§ **WHAT THIS TASK INVOLVES**
Below is a block of data; give all of it again word for word.

§ **SOURCE EXCERPT**
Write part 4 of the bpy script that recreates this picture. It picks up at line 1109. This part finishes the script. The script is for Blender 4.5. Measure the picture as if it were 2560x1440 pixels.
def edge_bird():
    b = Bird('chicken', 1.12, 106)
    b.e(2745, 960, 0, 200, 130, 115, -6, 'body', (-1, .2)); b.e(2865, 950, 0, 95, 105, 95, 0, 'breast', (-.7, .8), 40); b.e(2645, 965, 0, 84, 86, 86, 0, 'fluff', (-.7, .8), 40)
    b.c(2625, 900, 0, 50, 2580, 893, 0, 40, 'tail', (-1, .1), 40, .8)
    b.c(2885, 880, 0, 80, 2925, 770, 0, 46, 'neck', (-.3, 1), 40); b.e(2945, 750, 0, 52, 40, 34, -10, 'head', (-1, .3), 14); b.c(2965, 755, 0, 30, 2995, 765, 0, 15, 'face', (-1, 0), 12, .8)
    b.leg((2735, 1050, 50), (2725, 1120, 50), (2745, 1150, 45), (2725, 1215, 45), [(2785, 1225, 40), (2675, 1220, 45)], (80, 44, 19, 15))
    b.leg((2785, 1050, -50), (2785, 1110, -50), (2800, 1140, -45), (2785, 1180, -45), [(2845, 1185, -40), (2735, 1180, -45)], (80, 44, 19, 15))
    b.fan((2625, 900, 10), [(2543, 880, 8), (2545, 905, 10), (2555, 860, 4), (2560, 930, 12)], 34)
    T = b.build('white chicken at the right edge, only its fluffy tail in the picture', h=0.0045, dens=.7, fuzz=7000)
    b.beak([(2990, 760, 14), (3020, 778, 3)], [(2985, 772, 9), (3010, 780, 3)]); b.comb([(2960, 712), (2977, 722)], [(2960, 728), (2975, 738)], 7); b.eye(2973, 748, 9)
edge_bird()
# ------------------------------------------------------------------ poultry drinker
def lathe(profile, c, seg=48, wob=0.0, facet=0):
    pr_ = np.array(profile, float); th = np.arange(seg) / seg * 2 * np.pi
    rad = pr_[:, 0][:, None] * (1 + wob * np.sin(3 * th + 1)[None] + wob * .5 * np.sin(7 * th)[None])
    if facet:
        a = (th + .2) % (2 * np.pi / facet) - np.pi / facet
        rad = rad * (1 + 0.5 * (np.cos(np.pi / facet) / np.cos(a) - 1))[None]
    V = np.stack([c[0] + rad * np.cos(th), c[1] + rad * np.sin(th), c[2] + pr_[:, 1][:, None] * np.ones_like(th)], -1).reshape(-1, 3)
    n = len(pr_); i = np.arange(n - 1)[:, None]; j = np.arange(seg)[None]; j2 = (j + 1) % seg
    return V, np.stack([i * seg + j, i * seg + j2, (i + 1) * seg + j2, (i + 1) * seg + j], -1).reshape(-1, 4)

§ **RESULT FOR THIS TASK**
Write part 4 of the bpy script that recreates this picture. It picks up at line 1109. This part finishes the script. The script is for Blender 4.5. Measure the picture as if it were 2560x1440 pixels.
def edge_bird():
    b = Bird('chicken', 1.12, 106)
    b.e(2745, 960, 0, 200, 130, 115, -6, 'body', (-1, .2)); b.e(2865, 950, 0, 95, 105, 95, 0, 'breast', (-.7, .8), 40); b.e(2645, 965, 0, 84, 86, 86, 0, 'fluff', (-.7, .8), 40)
    b.c(2625, 900, 0, 50, 2580, 893, 0, 40, 'tail', (-1, .1), 40, .8)
    b.c(2885, 880, 0, 80, 2925, 770, 0, 46, 'neck', (-.3, 1), 40); b.e(2945, 750, 0, 52, 40, 34, -10, 'head', (-1, .3), 14); b.c(2965, 755, 0, 30, 2995, 765, 0, 15, 'face', (-1, 0), 12, .8)
    b.leg((2735, 1050, 50), (2725, 1120, 50), (2745, 1150, 45), (2725, 1215, 45), [(2785, 1225, 40), (2675, 1220, 45)], (80, 44, 19, 15))
    b.leg((2785, 1050, -50), (2785, 1110, -50), (2800, 1140, -45), (2785, 1180, -45), [(2845, 1185, -40), (2735, 1180, -45)], (80, 44, 19, 15))
    b.fan((2625, 900, 10), [(2543, 880, 8), (2545, 905, 10), (2555, 860, 4), (2560, 930, 12)], 34)
    T = b.build('white chicken at the right edge, only its fluffy tail in the picture', h=0.0045, dens=.7, fuzz=7000)
    b.beak([(2990, 760, 14), (3020, 778, 3)], [(2985, 772, 9), (3010, 780, 3)]); b.comb([(2960, 712), (2977, 722)], [(2960, 728), (2975, 738)], 7); b.eye(2973, 748, 9)
edge_bird()
# ------------------------------------------------------------------ poultry drinker
def lathe(profile, c, seg=48, wob=0.0, facet=0):
    pr_ = np.array(profile, float); th = np.arange(seg) / seg * 2 * np.pi
    rad = pr_[:, 0][:, None] * (1 + wob * np.sin(3 * th + 1)[None] + wob * .5 * np.sin(7 * th)[None])
    if facet:
        a = (th + .2) % (2 * np.pi / facet) - np.pi / facet
        rad = rad * (1 + 0.5 * (np.cos(np.pi / facet) / np.cos(a) - 1))[None]
    V = np.stack([c[0] + rad * np.cos(th), c[1] + rad * np.sin(th), c[2] + pr_[:, 1][:, None] * np.ones_like(th)], -1).reshape(-1, 3)
    n = len(pr_); i = np.arange(n - 1)[:, None]; j = np.arange(seg)[None]; j2 = (j + 1) % seg
    return V, np.stack([i * seg + j, i * seg + j2, (i + 1) * seg + j2, (i + 1) * seg + j], -1).reshape(-1, 4)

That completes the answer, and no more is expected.